Quantum Zeno Effect in Heisenberg Picture and Critical Measurement Time

TL;DR

This paper predicts that the duration of measurements influences the quantum Zeno effect and identifies a critical measurement time where the effect ceases, using a Heisenberg picture approach and a model-independent proof.

Contribution

It introduces a dynamical approach to quantum Zeno effect in the Heisenberg picture, revealing the role of measurement duration and a critical time, independent of specific systems.

Findings

Prediction of measurement duration affecting quantum Zeno effect

Identification of a critical measurement time where Zeno effect disappears

Validation through calculations in the XX model

Abstract

Quantum Zeno effect is conventionally interpreted by the assumption of the wave-packet collapse, in which does not involve the duration of measurement.
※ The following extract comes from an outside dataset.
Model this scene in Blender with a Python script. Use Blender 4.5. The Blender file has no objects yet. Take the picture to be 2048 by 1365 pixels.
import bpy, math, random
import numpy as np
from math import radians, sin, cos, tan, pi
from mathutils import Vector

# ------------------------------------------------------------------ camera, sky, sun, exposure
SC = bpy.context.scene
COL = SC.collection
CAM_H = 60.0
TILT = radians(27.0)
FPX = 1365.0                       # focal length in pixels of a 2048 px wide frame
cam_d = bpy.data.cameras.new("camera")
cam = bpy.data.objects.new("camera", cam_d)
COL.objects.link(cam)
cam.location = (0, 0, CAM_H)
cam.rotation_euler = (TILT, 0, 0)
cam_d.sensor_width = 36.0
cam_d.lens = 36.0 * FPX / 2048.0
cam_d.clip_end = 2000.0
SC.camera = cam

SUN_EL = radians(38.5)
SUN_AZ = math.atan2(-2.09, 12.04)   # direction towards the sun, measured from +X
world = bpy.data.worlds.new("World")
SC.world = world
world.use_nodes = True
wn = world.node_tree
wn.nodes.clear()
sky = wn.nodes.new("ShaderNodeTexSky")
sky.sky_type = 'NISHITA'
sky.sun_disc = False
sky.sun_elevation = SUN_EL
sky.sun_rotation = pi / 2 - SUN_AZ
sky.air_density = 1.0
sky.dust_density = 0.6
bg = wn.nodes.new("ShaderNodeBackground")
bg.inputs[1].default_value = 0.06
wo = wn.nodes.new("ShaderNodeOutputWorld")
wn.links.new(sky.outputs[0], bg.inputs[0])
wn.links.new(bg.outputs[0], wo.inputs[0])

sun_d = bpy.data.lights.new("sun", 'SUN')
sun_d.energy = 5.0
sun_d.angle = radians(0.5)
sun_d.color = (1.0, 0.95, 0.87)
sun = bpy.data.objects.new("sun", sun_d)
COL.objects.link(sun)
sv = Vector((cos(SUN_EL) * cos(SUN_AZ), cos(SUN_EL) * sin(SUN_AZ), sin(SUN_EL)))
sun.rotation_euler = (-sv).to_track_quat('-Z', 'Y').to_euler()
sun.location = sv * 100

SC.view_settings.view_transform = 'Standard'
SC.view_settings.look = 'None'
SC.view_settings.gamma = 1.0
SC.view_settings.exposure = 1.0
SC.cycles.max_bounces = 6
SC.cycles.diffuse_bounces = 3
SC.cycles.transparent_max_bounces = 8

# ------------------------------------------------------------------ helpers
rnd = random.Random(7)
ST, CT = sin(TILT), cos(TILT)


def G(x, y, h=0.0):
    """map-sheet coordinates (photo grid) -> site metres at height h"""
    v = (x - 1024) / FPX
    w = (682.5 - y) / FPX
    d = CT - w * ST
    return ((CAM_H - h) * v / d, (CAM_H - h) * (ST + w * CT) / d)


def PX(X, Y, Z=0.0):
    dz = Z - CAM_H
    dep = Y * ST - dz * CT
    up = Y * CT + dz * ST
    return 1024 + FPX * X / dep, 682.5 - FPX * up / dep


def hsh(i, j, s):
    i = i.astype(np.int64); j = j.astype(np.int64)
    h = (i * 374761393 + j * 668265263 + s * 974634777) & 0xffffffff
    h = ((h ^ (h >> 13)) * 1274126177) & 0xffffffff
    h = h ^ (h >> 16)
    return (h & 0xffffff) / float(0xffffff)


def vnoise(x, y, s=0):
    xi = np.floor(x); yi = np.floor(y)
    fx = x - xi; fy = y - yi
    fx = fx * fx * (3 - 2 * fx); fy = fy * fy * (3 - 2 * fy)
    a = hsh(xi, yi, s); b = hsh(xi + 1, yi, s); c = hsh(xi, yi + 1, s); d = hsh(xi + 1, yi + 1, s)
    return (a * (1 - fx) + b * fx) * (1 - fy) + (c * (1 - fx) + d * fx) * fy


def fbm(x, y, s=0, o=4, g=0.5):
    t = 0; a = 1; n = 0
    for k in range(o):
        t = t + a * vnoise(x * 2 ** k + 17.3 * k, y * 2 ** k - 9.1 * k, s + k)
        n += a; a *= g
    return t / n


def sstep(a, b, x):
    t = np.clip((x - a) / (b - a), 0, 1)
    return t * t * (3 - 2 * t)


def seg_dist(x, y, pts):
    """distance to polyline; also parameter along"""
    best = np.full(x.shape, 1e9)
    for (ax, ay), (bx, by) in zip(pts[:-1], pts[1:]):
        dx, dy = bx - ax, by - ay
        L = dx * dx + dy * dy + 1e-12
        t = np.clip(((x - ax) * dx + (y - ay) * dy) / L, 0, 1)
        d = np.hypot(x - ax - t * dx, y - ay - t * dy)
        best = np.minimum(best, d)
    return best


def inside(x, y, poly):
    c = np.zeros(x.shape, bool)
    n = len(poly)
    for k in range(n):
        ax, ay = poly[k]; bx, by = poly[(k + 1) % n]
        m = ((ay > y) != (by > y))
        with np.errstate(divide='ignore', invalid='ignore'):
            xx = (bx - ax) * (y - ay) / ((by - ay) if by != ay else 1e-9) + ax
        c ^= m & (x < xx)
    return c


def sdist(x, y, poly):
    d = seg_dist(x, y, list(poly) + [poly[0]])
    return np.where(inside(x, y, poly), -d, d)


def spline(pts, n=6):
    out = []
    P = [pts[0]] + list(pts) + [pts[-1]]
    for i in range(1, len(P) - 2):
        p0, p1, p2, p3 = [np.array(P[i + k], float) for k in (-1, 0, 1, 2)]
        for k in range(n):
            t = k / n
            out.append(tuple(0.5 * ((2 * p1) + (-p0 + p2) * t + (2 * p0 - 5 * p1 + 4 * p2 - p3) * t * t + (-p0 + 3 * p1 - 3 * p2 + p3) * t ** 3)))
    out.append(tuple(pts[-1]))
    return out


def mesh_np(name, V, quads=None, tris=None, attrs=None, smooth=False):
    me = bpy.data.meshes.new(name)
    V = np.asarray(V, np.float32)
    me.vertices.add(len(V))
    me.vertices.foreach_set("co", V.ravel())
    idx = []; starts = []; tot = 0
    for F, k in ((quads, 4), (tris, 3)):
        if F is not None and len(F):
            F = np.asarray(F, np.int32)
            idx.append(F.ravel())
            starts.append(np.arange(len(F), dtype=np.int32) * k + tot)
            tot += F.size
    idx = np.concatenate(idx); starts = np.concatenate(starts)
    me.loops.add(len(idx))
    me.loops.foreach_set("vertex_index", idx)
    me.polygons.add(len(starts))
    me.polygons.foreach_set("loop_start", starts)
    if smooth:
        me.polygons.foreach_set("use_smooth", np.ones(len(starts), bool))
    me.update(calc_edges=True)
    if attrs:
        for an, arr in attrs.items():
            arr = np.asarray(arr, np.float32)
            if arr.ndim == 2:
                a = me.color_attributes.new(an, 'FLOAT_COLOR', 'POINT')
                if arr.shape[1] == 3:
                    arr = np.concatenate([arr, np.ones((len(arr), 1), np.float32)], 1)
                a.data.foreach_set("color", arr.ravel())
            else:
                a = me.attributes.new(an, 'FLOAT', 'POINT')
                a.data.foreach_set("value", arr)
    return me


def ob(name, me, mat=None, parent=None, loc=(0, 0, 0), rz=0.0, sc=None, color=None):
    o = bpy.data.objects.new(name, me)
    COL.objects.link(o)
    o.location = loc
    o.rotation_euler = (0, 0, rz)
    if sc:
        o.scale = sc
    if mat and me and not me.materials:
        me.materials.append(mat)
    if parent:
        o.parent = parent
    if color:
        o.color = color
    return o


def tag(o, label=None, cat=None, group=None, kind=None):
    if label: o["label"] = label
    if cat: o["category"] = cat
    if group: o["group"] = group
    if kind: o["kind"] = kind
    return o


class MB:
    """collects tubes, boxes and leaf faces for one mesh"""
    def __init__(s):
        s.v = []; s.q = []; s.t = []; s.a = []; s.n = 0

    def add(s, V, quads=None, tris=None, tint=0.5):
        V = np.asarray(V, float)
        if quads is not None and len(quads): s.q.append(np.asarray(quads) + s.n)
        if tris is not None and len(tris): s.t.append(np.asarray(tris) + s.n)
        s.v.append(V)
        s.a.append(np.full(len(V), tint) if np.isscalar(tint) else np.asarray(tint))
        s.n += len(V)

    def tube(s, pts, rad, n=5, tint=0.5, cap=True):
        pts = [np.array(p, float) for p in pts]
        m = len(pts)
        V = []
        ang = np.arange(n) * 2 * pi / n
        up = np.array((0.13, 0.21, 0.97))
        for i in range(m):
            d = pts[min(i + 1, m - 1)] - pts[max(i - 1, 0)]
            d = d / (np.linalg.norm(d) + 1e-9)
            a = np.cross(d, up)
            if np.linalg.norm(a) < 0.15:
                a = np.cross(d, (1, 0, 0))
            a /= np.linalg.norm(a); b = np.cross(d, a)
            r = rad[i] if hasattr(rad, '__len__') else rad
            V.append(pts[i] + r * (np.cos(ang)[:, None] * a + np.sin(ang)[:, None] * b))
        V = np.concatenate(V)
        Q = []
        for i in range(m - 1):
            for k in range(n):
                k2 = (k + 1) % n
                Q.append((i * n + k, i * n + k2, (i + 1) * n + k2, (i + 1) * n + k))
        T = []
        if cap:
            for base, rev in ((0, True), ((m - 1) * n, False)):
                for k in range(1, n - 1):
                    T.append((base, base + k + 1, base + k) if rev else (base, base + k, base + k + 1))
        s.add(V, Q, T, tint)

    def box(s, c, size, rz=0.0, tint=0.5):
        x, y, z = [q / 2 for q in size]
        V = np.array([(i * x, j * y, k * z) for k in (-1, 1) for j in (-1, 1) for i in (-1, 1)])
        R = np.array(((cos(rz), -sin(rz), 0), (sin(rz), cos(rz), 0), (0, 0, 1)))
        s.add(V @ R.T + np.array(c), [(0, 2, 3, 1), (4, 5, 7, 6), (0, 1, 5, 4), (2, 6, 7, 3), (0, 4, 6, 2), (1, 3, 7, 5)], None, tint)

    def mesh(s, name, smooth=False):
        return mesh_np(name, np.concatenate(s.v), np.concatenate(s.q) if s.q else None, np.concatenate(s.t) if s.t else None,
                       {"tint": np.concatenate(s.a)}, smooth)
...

However, we predict duration $\tau_m$ of each measurement will appear in quantum Zeno effect by a dynamical approach. Moreover, there exists a model-free critical measurement time, which quantum Zeno effect does not occur when $\tau_m$ takes some special values. In order to give these predictions, we first present a description of quantum Zeno effect in the Heisenberg picture, which is based on the expectation value of an observable and its fluctuation. Then we present a general proof for quantum Zeno effect in the Heisenberg picture, which is independent of the concrete systems. Finally, we calculate the average population and relative fluctuation after $N$ successive measurements in XX model, which agrees with our prediction about the critical measurement time.